U.Va.'s wide global presence

International programs connect alumni across world


More than 2,000 international undergraduate and graduate students from over 130 nations are enrolled at the University. 

Courtesy UVA | Cavalier Daily

The University has a strong global presence, boasting a diverse network of current students and alumni originating from, studying and working abroad.

During the 2015-16 academic year, more than 2,000 international undergraduate and graduate students from more than 130 nations were enrolled at the University, according to the International Studies Office.

International Student and Scholar Advisor Adrienne Kim Bird said ISO works closely with students to ease the transition of moving to the United States.

“We work with incoming international students from the moment they get admitted and even before,” Bird said. “Primarily our role is to help students maintain their legal status, although in the course of that we deal with all kinds of issues — academic issues and personal issues.”

ISO hosts several programs geared toward international students to help them integrate and feel comfortable at the University, Bird said. Programs include special workshops, weekly cooking courses and English language classes, among others.

The majority of international students come to the University from China, India and South Korea.

After graduating, many University alumni also choose to work or pursue graduate education outside the United States.

The University currently has 19 international U.Va. Clubs designed to connect alumni abroad with current students, fellow alumni, parents and friends in their geographic area. The University has active clubs in Canada, Europe, South America, East Asia and the Middle East.

Some clubs, like the U.Va. Club of Singapore, promote the University at local high schools and assist interested applicants. Some alumni also work as host families to support current undergraduates who wish to study or work in Singapore.

College graduate Sophie Syed, president of the U. Va. Club of Singapore, said Singapore is a transient country, but in spite of this the club has over 100 active members who regularly attend and connect with each other at events.

“We actually have a few pretty large annual events,” Syed said. “We’ve got an annual send-off that is actually hosted by two Wahoos who both went to Darden. This family is actually really well-known within the Singapore community and they've been hosting it for over 20-something years now.”

College graduate Douglas Smith, president of the U.Va. Club of Japan, said his club offers a wide variety of events for its members.

“This Friday, we are doing a bowling event at the American Club followed by dinner,” Smith said. “We do a cherry blossom viewing in the spring and we have done ski events before.”

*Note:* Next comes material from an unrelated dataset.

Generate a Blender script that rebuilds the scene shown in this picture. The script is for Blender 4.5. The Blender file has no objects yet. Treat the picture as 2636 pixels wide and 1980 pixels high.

College graduate Stephen Hartka is the president of the U.Va. Club for France, which has about 150 members located mainly in the Paris area and around 20 members who are regularly active.

The club mainly serves as a social organization which allows alumni to get together a few times a month, although it also organizes events with University professors in Paris and students studying abroad, Hartka said.

“It’s just good to keep in touch every now and then and be able to share some time with people who went to U.Va.,” Hartka said.

Hartka said studying abroad as an undergraduate was one of the major factors which encouraged him to move to France after he received his degree.

“I don’t know if I would have had the courage to go through with it if I hadn't done a year abroad,” Hartka said. “It definitely made it more of a realistic option to move to France.”

During the 2015-16 academic year, 1,775 undergraduate students and 744 graduate students studied abroad in one of the University’s 50 available programs.

Darci Spuck, director of Global Alumni and Friends Engagement at the McIntire School of Commerce, said studying abroad as an undergraduate can change someone’s lens and help them to develop cultural competency.

For employers looking for potential talents in their team, studying abroad would be desirable, Spuck said. The McIntire School of Commerce offers roughly 21 study abroad programs for graduate and undergraduate students.

“If someone studies abroad that means they have probably developed independence and are most likely comfortable with ambiguity,” Spuck said. “They are more likely to accept diversity and difference and tend to be quite curious people.”